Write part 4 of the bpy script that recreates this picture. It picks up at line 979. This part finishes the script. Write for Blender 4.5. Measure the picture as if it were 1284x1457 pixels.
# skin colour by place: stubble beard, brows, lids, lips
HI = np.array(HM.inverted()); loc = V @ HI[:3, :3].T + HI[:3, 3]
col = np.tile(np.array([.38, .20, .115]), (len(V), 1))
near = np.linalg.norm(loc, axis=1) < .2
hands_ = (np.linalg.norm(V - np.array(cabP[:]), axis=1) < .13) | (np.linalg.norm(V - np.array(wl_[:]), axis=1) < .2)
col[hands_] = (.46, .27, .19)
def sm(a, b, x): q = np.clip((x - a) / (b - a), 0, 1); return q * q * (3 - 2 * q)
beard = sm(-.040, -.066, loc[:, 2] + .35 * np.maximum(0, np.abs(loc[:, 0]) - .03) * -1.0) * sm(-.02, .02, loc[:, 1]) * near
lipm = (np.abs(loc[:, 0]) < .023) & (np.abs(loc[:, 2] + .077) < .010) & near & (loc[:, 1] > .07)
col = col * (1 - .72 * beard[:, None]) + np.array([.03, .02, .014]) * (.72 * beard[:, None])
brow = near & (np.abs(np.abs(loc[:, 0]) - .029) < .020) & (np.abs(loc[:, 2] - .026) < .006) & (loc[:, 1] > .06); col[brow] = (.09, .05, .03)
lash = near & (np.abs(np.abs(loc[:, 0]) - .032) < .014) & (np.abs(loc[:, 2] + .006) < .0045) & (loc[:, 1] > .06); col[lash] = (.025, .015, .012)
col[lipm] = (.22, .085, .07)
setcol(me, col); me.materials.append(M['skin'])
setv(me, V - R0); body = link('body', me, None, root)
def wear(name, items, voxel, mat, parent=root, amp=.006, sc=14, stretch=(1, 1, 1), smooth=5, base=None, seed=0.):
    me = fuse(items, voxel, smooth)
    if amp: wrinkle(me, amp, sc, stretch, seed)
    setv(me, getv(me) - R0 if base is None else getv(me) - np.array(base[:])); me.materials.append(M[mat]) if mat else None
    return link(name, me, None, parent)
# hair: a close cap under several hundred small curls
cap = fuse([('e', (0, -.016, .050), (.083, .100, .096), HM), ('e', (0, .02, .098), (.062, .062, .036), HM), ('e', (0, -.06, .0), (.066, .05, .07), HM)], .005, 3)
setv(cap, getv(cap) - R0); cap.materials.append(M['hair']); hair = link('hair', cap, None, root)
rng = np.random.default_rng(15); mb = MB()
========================
Do this
Would you give the material above again, complete and exact?

Response to the task
Write part 4 of the bpy script that recreates this picture. It picks up at line 979. This part finishes the script. Write for Blender 4.5. Measure the picture as if it were 1284x1457 pixels.
# skin colour by place: stubble beard, brows, lids, lips
HI = np.array(HM.inverted()); loc = V @ HI[:3, :3].T + HI[:3, 3]
col = np.tile(np.array([.38, .20, .115]), (len(V), 1))
near = np.linalg.norm(loc, axis=1) < .2
hands_ = (np.linalg.norm(V - np.array(cabP[:]), axis=1) < .13) | (np.linalg.norm(V - np.array(wl_[:]), axis=1) < .2)
col[hands_] = (.46, .27, .19)
def sm(a, b, x): q = np.clip((x - a) / (b - a), 0, 1); return q * q * (3 - 2 * q)
beard = sm(-.040, -.066, loc[:, 2] + .35 * np.maximum(0, np.abs(loc[:, 0]) - .03) * -1.0) * sm(-.02, .02, loc[:, 1]) * near
lipm = (np.abs(loc[:, 0]) < .023) & (np.abs(loc[:, 2] + .077) < .010) & near & (loc[:, 1] > .07)
col = col * (1 - .72 * beard[:, None]) + np.array([.03, .02, .014]) * (.72 * beard[:, None])
brow = near & (np.abs(np.abs(loc[:, 0]) - .029) < .020) & (np.abs(loc[:, 2] - .026) < .006) & (loc[:, 1] > .06); col[brow] = (.09, .05, .03)
lash = near & (np.abs(np.abs(loc[:, 0]) - .032) < .014) & (np.abs(loc[:, 2] + .006) < .0045) & (loc[:, 1] > .06); col[lash] = (.025, .015, .012)
col[lipm] = (.22, .085, .07)
setcol(me, col); me.materials.append(M['skin'])
setv(me, V - R0); body = link('body', me, None, root)
def wear(name, items, voxel, mat, parent=root, amp=.006, sc=14, stretch=(1, 1, 1), smooth=5, base=None, seed=0.):
    me = fuse(items, voxel, smooth)
    if amp: wrinkle(me, amp, sc, stretch, seed)
    setv(me, getv(me) - R0 if base is None else getv(me) - np.array(base[:])); me.materials.append(M[mat]) if mat else None
    return link(name, me, None, parent)
# hair: a close cap under several hundred small curls
cap = fuse([('e', (0, -.016, .050), (.083, .100, .096), HM), ('e', (0, .02, .098), (.062, .062, .036), HM), ('e', (0, -.06, .0), (.066, .05, .07), HM)], .005, 3)
setv(cap, getv(cap) - R0); cap.materials.append(M['hair']); hair = link('hair', cap, None, root)
rng = np.random.default_rng(15); mb = MB()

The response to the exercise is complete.